WRITTEN EXERCISE: Copy all of the material below exactly.

SOURCE MATERIAL:

↓

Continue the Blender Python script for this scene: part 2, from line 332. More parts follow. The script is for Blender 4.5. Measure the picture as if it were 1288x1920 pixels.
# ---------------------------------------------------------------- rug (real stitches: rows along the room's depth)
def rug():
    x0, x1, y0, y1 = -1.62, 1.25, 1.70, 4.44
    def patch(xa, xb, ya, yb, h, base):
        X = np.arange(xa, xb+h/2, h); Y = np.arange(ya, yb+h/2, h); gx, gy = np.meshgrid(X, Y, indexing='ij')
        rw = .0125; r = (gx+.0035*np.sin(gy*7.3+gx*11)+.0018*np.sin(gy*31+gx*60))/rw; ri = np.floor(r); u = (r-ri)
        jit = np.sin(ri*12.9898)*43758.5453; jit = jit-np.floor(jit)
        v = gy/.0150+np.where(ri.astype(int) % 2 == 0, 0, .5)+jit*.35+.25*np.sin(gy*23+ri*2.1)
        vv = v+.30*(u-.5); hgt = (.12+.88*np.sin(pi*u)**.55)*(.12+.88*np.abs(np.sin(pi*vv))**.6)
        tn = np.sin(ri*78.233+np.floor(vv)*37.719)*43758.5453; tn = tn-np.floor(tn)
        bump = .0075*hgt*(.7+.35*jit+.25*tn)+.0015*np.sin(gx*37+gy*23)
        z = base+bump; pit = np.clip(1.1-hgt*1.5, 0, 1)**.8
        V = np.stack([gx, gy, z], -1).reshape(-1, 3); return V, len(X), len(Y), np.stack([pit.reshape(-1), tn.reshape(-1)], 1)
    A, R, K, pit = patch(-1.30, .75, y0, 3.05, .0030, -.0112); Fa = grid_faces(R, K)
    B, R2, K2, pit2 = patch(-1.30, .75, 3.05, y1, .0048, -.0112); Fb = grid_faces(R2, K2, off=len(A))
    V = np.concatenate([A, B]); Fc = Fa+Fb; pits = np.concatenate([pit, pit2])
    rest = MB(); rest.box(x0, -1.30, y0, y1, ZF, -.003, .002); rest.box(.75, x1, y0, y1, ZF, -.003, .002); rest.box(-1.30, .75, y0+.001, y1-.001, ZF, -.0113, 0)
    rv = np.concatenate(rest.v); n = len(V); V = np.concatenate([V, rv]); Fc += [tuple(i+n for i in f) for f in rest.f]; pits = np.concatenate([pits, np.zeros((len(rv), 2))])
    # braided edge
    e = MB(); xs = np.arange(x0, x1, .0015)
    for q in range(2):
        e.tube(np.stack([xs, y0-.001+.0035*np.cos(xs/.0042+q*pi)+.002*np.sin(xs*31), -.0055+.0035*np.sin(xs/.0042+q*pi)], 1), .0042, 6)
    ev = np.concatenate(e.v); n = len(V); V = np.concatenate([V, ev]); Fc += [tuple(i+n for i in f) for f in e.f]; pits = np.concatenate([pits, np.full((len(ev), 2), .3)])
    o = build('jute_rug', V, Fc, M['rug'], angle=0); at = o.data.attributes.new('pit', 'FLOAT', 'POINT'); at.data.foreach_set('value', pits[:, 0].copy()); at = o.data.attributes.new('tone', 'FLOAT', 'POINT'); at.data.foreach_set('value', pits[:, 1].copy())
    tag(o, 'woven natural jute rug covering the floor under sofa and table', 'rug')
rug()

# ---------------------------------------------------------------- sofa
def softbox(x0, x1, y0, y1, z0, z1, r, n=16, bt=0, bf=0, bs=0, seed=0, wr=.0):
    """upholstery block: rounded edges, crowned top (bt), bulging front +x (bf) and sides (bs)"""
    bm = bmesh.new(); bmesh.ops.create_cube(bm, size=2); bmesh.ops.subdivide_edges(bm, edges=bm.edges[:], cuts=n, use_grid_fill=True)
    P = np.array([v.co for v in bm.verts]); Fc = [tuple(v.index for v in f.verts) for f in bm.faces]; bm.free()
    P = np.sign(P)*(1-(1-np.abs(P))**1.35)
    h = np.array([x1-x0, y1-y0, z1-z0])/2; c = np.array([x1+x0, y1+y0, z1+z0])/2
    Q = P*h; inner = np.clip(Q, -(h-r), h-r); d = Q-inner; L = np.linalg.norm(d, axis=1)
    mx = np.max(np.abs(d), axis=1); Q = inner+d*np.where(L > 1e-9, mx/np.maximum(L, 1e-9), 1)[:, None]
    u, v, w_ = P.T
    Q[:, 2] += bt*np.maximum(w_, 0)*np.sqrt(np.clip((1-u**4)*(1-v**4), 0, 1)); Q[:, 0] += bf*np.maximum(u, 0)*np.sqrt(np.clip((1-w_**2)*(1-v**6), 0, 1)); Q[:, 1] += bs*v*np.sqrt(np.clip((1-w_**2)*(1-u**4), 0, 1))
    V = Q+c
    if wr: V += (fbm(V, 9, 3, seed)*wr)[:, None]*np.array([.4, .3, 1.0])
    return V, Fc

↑

EXERCISE OUTPUT:
Continue the Blender Python script for this scene: part 2, from line 332. More parts follow. The script is for Blender 4.5. Measure the picture as if it were 1288x1920 pixels.
# ---------------------------------------------------------------- rug (real stitches: rows along the room's depth)
def rug():
    x0, x1, y0, y1 = -1.62, 1.25, 1.70, 4.44
    def patch(xa, xb, ya, yb, h, base):
        X = np.arange(xa, xb+h/2, h); Y = np.arange(ya, yb+h/2, h); gx, gy = np.meshgrid(X, Y, indexing='ij')
        rw = .0125; r = (gx+.0035*np.sin(gy*7.3+gx*11)+.0018*np.sin(gy*31+gx*60))/rw; ri = np.floor(r); u = (r-ri)
        jit = np.sin(ri*12.9898)*43758.5453; jit = jit-np.floor(jit)
        v = gy/.0150+np.where(ri.astype(int) % 2 == 0, 0, .5)+jit*.35+.25*np.sin(gy*23+ri*2.1)
        vv = v+.30*(u-.5); hgt = (.12+.88*np.sin(pi*u)**.55)*(.12+.88*np.abs(np.sin(pi*vv))**.6)
        tn = np.sin(ri*78.233+np.floor(vv)*37.719)*43758.5453; tn = tn-np.floor(tn)
        bump = .0075*hgt*(.7+.35*jit+.25*tn)+.0015*np.sin(gx*37+gy*23)
        z = base+bump; pit = np.clip(1.1-hgt*1.5, 0, 1)**.8
        V = np.stack([gx, gy, z], -1).reshape(-1, 3); return V, len(X), len(Y), np.stack([pit.reshape(-1), tn.reshape(-1)], 1)
    A, R, K, pit = patch(-1.30, .75, y0, 3.05, .0030, -.0112); Fa = grid_faces(R, K)
    B, R2, K2, pit2 = patch(-1.30, .75, 3.05, y1, .0048, -.0112); Fb = grid_faces(R2, K2, off=len(A))
    V = np.concatenate([A, B]); Fc = Fa+Fb; pits = np.concatenate([pit, pit2])
    rest = MB(); rest.box(x0, -1.30, y0, y1, ZF, -.003, .002); rest.box(.75, x1, y0, y1, ZF, -.003, .002); rest.box(-1.30, .75, y0+.001, y1-.001, ZF, -.0113, 0)
    rv = np.concatenate(rest.v); n = len(V); V = np.concatenate([V, rv]); Fc += [tuple(i+n for i in f) for f in rest.f]; pits = np.concatenate([pits, np.zeros((len(rv), 2))])
    # braided edge
    e = MB(); xs = np.arange(x0, x1, .0015)
    for q in range(2):
        e.tube(np.stack([xs, y0-.001+.0035*np.cos(xs/.0042+q*pi)+.002*np.sin(xs*31), -.0055+.0035*np.sin(xs/.0042+q*pi)], 1), .0042, 6)
    ev = np.concatenate(e.v); n = len(V); V = np.concatenate([V, ev]); Fc += [tuple(i+n for i in f) for f in e.f]; pits = np.concatenate([pits, np.full((len(ev), 2), .3)])
    o = build('jute_rug', V, Fc, M['rug'], angle=0); at = o.data.attributes.new('pit', 'FLOAT', 'POINT'); at.data.foreach_set('value', pits[:, 0].copy()); at = o.data.attributes.new('tone', 'FLOAT', 'POINT'); at.data.foreach_set('value', pits[:, 1].copy())
    tag(o, 'woven natural jute rug covering the floor under sofa and table', 'rug')
rug()

# ---------------------------------------------------------------- sofa
def softbox(x0, x1, y0, y1, z0, z1, r, n=16, bt=0, bf=0, bs=0, seed=0, wr=.0):
    """upholstery block: rounded edges, crowned top (bt), bulging front +x (bf) and sides (bs)"""
    bm = bmesh.new(); bmesh.ops.create_cube(bm, size=2); bmesh.ops.subdivide_edges(bm, edges=bm.edges[:], cuts=n, use_grid_fill=True)
    P = np.array([v.co for v in bm.verts]); Fc = [tuple(v.index for v in f.verts) for f in bm.faces]; bm.free()
    P = np.sign(P)*(1-(1-np.abs(P))**1.35)
    h = np.array([x1-x0, y1-y0, z1-z0])/2; c = np.array([x1+x0, y1+y0, z1+z0])/2
    Q = P*h; inner = np.clip(Q, -(h-r), h-r); d = Q-inner; L = np.linalg.norm(d, axis=1)
    mx = np.max(np.abs(d), axis=1); Q = inner+d*np.where(L > 1e-9, mx/np.maximum(L, 1e-9), 1)[:, None]
    u, v, w_ = P.T
    Q[:, 2] += bt*np.maximum(w_, 0)*np.sqrt(np.clip((1-u**4)*(1-v**4), 0, 1)); Q[:, 0] += bf*np.maximum(u, 0)*np.sqrt(np.clip((1-w_**2)*(1-v**6), 0, 1)); Q[:, 1] += bs*v*np.sqrt(np.clip((1-w_**2)*(1-u**4), 0, 1))
    V = Q+c
    if wr: V += (fbm(V, 9, 3, seed)*wr)[:, None]*np.array([.4, .3, 1.0])
    return V, Fc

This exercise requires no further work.